Considering coherency

Niki May Young
Monday 29 Sep 2008

Nimes plays home to house in a small lake

"Research, often, is a path orientated by incoherent choices, and yet the willingness to be permeated by the unexpected often reveals new keys to the comprehension of reality, which, being by its very nature constructed from a geography and from a relatively infinite time, is unstable, insecure and imponderable,"says Italian architect Antonino Cardillo.

"Life is not a coherent event: should architecture, then, be coherent? Our present is just one of the possible outcomes of reality and its progressive fulfilment in history is perhaps casual. Every day of every life passed could have been different. In the light of this, therefore, what meaning does the coherence of a language have? This question mark stimulated the invention of 'Max’s house in a small lake, which, as it tells its story, seems to contradict the preceding 'House of Convexities'.

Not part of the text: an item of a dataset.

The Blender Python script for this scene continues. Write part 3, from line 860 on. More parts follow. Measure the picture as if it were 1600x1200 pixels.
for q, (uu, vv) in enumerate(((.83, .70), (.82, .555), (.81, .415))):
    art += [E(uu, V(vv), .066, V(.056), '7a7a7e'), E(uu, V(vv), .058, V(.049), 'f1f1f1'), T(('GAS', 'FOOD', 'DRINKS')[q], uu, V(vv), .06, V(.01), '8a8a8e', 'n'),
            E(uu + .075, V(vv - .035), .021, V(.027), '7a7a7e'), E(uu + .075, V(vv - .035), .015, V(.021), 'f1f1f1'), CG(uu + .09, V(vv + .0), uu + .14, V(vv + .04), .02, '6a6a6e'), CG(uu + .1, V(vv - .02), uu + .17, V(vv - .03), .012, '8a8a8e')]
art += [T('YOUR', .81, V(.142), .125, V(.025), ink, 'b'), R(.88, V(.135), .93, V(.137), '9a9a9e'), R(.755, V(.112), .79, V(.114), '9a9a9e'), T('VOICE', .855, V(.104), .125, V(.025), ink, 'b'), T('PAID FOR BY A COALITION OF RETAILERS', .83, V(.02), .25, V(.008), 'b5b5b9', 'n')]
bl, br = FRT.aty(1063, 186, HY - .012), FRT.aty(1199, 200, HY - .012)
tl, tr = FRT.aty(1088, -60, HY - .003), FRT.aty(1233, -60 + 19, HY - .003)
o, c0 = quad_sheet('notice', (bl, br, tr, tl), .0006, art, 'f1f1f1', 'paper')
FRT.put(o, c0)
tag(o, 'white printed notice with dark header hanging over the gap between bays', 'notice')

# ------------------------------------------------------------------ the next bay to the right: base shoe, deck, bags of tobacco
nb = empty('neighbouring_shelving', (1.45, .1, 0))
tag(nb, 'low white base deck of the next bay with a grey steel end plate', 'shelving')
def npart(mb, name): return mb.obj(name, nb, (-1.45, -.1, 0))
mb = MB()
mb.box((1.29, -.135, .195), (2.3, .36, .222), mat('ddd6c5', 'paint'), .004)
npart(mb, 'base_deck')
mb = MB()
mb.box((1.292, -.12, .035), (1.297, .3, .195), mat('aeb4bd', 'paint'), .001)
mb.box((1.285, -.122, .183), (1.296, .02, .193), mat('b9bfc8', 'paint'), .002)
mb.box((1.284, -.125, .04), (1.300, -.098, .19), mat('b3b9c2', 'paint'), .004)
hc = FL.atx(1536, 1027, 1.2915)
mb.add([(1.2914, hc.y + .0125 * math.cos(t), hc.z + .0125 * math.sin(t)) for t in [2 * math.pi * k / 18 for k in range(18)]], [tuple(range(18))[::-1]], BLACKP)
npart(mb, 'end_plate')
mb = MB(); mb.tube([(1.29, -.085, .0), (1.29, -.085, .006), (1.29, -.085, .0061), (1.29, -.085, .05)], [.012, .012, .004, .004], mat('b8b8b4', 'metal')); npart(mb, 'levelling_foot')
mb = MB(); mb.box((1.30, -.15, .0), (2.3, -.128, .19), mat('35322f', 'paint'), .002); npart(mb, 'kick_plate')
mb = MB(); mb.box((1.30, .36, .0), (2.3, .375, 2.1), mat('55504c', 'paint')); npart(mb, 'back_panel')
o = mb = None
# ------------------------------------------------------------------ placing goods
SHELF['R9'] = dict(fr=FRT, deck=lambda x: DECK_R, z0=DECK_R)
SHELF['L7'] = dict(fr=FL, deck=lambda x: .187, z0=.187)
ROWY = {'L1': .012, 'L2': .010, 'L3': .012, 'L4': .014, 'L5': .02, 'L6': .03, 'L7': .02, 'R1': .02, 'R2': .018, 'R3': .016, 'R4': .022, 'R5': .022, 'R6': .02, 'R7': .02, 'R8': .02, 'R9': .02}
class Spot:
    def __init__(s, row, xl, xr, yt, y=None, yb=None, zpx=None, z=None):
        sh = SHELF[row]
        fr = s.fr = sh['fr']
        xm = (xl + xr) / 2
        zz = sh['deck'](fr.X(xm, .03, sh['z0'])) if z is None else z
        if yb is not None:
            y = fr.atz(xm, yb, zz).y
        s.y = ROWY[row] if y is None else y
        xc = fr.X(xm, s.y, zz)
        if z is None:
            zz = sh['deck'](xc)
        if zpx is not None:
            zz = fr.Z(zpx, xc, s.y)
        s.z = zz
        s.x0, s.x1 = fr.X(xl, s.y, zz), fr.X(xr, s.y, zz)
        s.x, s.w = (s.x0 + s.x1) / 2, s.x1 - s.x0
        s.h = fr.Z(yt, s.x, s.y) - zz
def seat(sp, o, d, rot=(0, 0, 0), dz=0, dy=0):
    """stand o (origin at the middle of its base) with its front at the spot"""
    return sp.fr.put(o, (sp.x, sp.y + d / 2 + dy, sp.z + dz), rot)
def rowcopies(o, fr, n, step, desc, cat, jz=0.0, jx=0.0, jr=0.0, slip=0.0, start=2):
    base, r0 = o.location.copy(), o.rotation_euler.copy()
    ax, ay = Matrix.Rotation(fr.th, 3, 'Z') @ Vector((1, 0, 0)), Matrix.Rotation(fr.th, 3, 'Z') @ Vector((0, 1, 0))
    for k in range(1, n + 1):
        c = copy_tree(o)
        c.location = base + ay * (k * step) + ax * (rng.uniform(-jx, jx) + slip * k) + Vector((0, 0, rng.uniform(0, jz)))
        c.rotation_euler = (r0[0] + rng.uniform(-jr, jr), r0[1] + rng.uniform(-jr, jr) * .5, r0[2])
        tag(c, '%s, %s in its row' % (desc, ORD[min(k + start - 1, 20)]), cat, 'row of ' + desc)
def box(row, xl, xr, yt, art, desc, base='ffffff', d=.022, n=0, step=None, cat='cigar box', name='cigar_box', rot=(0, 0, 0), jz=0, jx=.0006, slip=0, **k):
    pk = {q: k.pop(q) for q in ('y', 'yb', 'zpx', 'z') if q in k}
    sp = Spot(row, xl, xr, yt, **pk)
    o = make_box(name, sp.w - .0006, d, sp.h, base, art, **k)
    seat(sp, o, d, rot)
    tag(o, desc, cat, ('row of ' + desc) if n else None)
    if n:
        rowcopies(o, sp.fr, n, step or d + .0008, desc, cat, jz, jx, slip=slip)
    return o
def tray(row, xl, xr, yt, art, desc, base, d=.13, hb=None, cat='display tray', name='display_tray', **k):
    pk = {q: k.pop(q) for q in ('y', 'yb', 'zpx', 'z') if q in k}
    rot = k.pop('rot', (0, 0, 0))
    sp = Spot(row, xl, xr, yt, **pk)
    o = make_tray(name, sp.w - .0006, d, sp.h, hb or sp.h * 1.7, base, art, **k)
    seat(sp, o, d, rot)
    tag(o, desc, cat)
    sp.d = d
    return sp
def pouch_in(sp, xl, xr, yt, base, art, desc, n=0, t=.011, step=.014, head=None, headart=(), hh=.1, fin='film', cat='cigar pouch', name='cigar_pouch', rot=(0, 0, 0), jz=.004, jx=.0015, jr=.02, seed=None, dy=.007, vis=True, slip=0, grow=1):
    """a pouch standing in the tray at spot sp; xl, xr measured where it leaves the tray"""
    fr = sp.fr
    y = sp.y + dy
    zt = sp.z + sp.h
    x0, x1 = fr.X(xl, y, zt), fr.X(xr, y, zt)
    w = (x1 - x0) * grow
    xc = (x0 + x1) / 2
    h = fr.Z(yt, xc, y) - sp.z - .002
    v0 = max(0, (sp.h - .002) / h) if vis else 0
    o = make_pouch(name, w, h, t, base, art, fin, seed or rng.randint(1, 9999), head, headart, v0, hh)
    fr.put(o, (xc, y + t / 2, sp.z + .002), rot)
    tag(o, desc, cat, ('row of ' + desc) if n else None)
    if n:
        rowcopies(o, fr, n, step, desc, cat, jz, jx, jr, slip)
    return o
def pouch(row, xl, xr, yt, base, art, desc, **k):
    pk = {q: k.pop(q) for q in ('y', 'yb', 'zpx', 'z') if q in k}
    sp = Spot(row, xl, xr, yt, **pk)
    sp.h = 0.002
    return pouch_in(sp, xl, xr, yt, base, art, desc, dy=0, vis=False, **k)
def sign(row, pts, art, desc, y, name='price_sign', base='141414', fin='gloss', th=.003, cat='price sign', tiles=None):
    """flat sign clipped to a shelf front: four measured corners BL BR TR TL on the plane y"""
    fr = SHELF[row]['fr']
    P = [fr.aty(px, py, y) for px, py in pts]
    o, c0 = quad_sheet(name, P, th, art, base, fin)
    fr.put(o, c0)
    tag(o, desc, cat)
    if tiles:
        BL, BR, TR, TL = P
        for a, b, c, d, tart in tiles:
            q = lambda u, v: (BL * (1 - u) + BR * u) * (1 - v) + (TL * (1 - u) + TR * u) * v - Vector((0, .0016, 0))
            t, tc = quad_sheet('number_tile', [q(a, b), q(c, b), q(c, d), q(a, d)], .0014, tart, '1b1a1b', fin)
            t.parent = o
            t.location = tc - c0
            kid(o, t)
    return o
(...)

"The house looks like the transfiguration of a boat set against the wooded banks of a little lake in the countryside of Nîmes, in the south of France: a human landing stage on the edge of a natural border. The building is made up of two entities contrasting over two levels: a compact basement in travertine comprises the hall and bedroom on whose terrace is set a high, luminous living room, articulated by a slender white metal structure. This at the same time designs the textures of the perimetral glass surfaces. The landscape, from within, is thus broken up into myriad quadrants and undergoes an analytical process of reconstruction. The arrangement of the metallic elements, then, regulates the sunlight: an ample brise-soleil screens it at midday, while deep containing walls, covered in teak and suspended a metre off the floor, partially occlude the morning and afternoon light.

"Outside, to the south, the living area extends its own teak flooring so as to lap the swimming pool. Beyond the mirror of water, in an ambiguous and inaccessible place, a portico measures and interprets the landscape. To the north of the glass room, a textile parabola, stretched between the two edges of the building, shades the external dining area. Lastly, the eccentric collocation of a tower for the stairs subverts the symmetrical composition of the building and determines oblique perceptions of its internal spaces, thus becoming the essential key to a reading of the architectonic text."

Comprised of 290 sq m over two floors at a height of 10 m at its tallest, 'Max's house in a small lake' is due for completion before the end of the year.